By Manik Aftab ⏐ 2 months ago ⏐ Newspaper Icon Newspaper Icon 4 min read
State Bank Of Pakistan Keeps Policy Rate Unchanged At 12 Amid Economic Considerations

KARACHI: The State Bank of Pakistan (SBP) has officially unveiled the SBP regulatory sandbox guidelines as part of its broader Vision 2028 strategy. This platform aims to enable startups and existing financial entities to test their innovative solutions within a controlled and regulated environment.

What is a Regulatory Sandbox?

A regulatory sandbox is a controlled testing environment that allows businesses to experiment with innovative financial products and services under a regulator’s supervision. It provides temporary regulatory relief to encourage innovation while minimizing risks to consumers and the financial system.

The SBP regulatory sandbox will operate through a cohort-based structure focused on specific innovation-driven themes. SBP will soon invite applications for the first cohort, with themes to be announced by the end of June following consultations with industry stakeholders.

This initiative offers participants a unique opportunity to experiment with cutting-edge technologies and business models. It will also support SBP in updating and improving the existing regulatory landscape in response to emerging financial technologies.

The central bank has encouraged all eligible entities to participate in this platform, emphasizing its role in advancing Pakistan’s fintech and digital finance sectors.

The sandbox guidelines also outline a dual framework for both Regulatory and Technical Sandboxes to ensure innovation while maintaining regulatory oversight and protecting consumer interests.

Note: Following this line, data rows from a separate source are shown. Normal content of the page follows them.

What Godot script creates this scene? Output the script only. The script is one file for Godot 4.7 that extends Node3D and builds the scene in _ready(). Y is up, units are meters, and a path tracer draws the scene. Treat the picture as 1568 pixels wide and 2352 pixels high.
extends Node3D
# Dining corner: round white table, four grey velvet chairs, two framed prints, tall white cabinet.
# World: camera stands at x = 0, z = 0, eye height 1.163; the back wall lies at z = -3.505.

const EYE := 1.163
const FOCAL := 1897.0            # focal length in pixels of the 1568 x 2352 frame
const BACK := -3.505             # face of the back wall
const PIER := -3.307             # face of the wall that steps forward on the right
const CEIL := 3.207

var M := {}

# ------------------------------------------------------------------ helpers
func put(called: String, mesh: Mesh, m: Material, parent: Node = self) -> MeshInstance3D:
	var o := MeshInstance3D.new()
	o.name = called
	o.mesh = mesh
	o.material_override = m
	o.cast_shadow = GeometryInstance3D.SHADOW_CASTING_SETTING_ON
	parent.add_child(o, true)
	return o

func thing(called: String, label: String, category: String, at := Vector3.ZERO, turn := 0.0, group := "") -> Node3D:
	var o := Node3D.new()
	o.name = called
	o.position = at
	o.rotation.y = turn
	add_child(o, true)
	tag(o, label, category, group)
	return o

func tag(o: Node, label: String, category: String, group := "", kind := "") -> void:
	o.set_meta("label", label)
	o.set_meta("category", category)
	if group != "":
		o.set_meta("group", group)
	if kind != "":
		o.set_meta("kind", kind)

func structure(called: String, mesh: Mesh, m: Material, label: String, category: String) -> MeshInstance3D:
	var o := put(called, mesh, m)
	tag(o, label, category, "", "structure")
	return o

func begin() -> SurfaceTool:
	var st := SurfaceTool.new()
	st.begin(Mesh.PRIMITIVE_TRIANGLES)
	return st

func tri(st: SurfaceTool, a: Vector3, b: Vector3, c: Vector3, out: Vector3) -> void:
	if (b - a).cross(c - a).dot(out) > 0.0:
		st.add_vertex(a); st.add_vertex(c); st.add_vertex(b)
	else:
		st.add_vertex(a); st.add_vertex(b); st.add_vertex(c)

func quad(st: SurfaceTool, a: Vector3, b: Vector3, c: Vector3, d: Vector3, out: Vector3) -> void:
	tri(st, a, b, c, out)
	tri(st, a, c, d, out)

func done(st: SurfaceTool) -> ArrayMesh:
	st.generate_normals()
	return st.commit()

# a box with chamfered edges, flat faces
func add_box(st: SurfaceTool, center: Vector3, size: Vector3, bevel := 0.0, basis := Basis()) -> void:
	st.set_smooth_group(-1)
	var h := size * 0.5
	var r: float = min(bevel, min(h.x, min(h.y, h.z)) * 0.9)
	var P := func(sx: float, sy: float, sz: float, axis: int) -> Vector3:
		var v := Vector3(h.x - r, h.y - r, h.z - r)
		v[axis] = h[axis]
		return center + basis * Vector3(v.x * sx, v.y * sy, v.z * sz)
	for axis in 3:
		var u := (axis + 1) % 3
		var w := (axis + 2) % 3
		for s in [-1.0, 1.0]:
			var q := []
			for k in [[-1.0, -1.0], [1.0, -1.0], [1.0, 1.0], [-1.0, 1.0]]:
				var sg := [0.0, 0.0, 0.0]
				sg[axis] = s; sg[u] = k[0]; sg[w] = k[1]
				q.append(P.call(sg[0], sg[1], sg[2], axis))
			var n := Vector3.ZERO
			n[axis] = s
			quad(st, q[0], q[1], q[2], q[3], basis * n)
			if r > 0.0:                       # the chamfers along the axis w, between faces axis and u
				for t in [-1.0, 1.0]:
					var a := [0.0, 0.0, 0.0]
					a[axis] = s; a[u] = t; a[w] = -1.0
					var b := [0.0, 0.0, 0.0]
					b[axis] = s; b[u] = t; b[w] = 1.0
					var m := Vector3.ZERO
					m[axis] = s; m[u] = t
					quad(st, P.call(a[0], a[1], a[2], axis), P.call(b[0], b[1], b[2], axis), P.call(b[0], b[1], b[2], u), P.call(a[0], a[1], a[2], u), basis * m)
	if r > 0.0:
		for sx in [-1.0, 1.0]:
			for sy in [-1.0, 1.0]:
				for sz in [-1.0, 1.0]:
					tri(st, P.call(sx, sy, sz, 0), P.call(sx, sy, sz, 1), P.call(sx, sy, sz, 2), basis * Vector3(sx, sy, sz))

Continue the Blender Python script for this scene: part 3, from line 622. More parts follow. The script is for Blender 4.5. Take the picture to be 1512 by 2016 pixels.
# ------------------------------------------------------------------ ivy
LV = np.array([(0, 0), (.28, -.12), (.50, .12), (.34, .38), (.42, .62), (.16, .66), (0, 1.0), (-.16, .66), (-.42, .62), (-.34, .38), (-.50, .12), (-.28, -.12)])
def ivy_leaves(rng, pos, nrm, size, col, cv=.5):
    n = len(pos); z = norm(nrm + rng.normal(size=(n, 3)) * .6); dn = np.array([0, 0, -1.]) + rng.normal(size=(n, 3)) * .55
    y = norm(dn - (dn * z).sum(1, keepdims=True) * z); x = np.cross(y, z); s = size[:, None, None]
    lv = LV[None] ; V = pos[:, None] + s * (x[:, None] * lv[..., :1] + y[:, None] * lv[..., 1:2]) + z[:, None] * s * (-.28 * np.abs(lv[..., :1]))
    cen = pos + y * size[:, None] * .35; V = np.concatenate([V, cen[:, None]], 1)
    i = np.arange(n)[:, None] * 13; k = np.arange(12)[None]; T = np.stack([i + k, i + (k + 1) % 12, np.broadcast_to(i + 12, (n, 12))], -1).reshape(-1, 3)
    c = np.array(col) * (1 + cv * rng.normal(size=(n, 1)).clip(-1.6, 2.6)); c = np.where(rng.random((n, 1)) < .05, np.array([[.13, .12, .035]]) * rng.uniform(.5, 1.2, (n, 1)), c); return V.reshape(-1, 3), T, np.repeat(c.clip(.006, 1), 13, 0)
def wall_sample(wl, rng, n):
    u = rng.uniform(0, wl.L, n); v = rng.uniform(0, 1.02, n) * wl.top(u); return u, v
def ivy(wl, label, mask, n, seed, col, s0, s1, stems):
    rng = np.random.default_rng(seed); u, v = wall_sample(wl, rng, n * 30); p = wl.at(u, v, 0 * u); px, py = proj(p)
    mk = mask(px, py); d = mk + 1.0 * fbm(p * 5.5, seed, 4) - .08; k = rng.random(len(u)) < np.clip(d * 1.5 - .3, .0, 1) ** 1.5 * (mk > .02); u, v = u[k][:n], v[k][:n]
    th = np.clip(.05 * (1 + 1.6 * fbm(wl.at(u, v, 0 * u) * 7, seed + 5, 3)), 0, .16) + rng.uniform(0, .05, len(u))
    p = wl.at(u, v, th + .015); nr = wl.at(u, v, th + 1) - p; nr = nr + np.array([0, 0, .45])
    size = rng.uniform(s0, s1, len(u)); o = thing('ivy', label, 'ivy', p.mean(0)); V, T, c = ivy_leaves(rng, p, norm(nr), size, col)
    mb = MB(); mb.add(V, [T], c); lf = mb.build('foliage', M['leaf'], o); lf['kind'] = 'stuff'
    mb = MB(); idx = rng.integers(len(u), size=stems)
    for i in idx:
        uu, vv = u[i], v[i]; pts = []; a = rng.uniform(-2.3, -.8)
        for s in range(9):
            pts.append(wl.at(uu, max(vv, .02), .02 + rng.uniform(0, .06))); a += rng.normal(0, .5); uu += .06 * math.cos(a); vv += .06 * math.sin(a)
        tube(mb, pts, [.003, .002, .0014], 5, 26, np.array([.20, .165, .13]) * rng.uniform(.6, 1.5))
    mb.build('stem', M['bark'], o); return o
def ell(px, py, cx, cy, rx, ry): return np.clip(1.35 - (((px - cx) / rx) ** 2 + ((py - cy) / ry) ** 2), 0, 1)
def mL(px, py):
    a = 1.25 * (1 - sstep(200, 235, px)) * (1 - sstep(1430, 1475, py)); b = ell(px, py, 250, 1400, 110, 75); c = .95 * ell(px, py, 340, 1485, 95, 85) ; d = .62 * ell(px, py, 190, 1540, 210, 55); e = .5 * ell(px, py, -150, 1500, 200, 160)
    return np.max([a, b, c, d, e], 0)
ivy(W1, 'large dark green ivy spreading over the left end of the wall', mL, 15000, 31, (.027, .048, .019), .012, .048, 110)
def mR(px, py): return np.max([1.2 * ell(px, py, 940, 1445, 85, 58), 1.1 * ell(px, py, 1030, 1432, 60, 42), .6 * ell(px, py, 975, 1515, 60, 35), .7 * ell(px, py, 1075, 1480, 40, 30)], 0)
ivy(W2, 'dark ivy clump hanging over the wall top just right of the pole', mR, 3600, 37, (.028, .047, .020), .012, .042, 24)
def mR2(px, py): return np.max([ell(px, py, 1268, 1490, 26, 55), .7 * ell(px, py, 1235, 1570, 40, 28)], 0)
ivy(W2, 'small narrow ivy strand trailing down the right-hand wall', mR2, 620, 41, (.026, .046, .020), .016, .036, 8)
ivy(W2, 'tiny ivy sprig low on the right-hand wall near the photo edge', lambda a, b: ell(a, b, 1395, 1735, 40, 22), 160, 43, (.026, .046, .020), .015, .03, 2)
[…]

Introduction to Fintech Regulatory Framework

The rapid evolution of financial technologies has prompted global regulators to evolve their policies to strike a balance between innovation, financial stability, and consumer protection. Regulatory and Technical Sandboxes provide controlled environments for real-world testing of financial products and services.

These sandboxes offer temporary regulatory flexibility, enabling entities to test their offerings safely. Successful experiments can lead to formal market entry, while those that fail must implement proper exit strategies.

Objectives of SBP’s Sandboxes

The SBP regulatory sandbox aims to encourage innovation in digital financial services while promoting financial inclusion and regulatory clarity. It seeks to support the development of customer-centric, disruptive solutions and to assess associated risks through controlled testing.

Additionally, the Technical Sandbox—specifically tied to RAAST—focuses on integrating novel technologies into Pakistan’s core financial infrastructure.

Scope and Eligibility for Participation

The sandbox is open to a wide range of participants, including SBP-regulated entities, firms licensed by other regulators, and startups without prior licensing. However, some applications will be excluded, such as those lacking innovation, with unclear objectives, or linked to past financial misconduct.

Applicants must clearly demonstrate the novelty, practical utility, and readiness of their financial solutions for live testing.

Sandbox Lifecycle Stages

The SBP sandbox follows a structured lifecycle: pre-application, application, evaluation, testing, and exit. Each phase includes clearly defined steps and requirements to ensure comprehensive analysis and safe experimentation.

The process begins with basic eligibility checks, followed by submission of formal proposals. Approved participants then proceed to detailed evaluation, real-market testing, and eventually an exit stage, where future commercial viability is determined.

Risk Management and Regulatory Relaxations

To support innovation, SBP may grant temporary relaxations from select regulatory requirements during the testing phase. These could involve exemptions from capital or management requirements, though compliance with core areas such as KYC, AML/CFT, and consumer protection remains mandatory.

Risk management protocols will be in place, including limitations on the number of clients, transaction sizes, and service scope to protect market integrity.

Reporting and Consumer Disclosure Requirements

All sandbox participants must maintain full transparency and adhere to detailed reporting requirements. This includes progress updates and open access to relevant data by SBP.

Participants must clearly inform users that their services are in a testing phase. SBP will also publicly disclose key information about participants, including their operational status and sandbox end dates.

After the testing concludes, several outcomes are possible: successful participants may be granted licenses or No Objection Certificates (NOCs) to launch commercially. Entities with promising results may be encouraged to reapply for future testing, while others may face restrictions.

Insights gained during the sandbox phase could also lead SBP to revise or introduce new regulations to further support fintech innovation.